Experimental Setup. In our experiments, an infrared pulse laser is used as the fundamental light (1064 nm, 330 fs; pump: SPIRIT 1040−16_30-HE; OPA: Orpheus-HP, Spectra-Physics), and the power was adjusted by a half waveplate and polarizing beam splitter. The laser passes through a 1064 nm bandpass filter of 10 mm bandwidth and through a laser collimation system formed by a pair of lenses. A SLM (X13139−09, Hamamatsu) was used to generate a lateral vortices array. The modulated light was then collected and focused into a nonlinear crystal (periodically poled potassium titanyl phosphate, Raicol; length: 2 cm), in which the SHG signal was generated. The SHG signal was filtered by a 532 nm bandpass filter and dichroic mirror (T/R @532/1064), and the intensity information was recorded by a CCD (Prosilica GT1910, AVT) with 5 frame/s. More details are provided in Supplemental Materials Note.
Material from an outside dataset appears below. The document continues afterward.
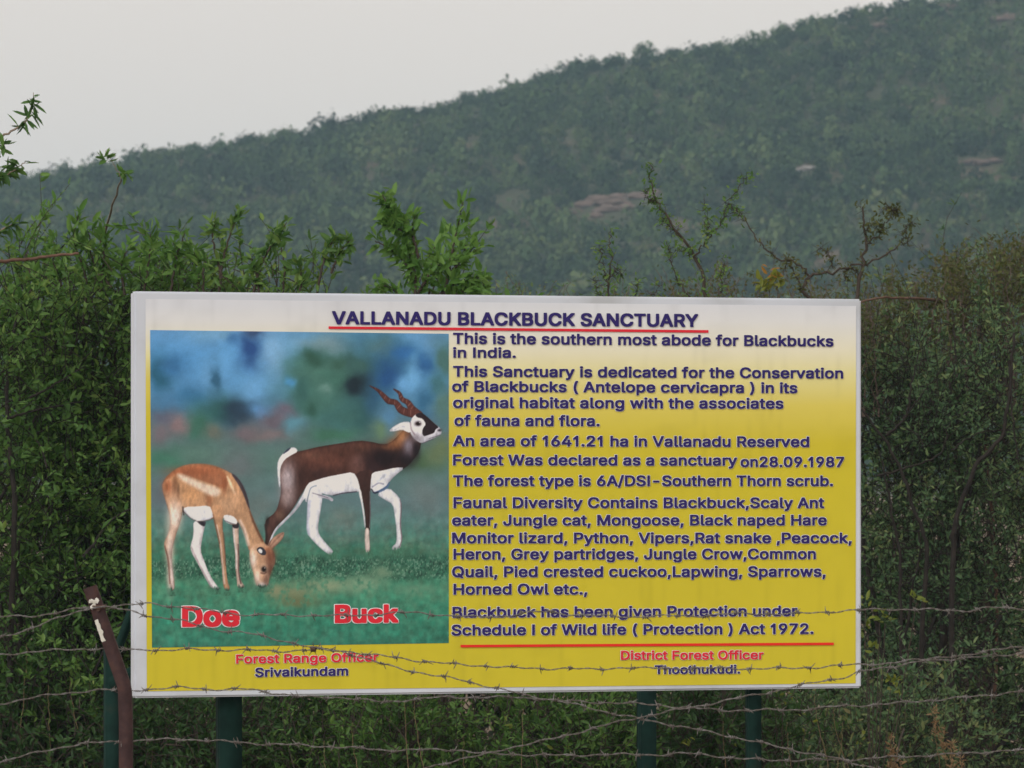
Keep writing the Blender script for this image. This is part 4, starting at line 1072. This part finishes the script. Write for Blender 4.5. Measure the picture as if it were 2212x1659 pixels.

Data Acquirement. ARTnet uses a large number of samples to optimize the parameters of each H such that the objective function is minimized. The performance of ARTnet is evaluated with images unseen by the neural network. We first design the TCs array. We take the TCs interval Δℓ=0.01 within the range [−2, −1] ∪ [1,2], and 202 values of TCs are obtained. Then TCs with different values are placed at four spatial positions within a 2 × 2 grid. In detail, each of the 202 TC values repeats 100 times to generate a sequence, which is randomly scrambled four times to generate four new sequences. Each value of these four sequences was taken out for the vortex array—such arrangement results in 20,200 combinations of the TCs arrays. The arrays and the corresponding images captured by the camera from the dataset were used for training and testing ARTnet, in which 90% were used for the training set and 10% for the testing set. Since the trick of early stopping is not used in the training process, such that the validation set is unneeded. The training set is fed directly to ARTnet to optimize parameters without data augmentation. The resolution of the TCs at each spatial location of the SLM is 200 × 200 pixels (400 × 400 pixels for 2 × 2 TCs), while the camera images are composed of 512 × 512 pixels.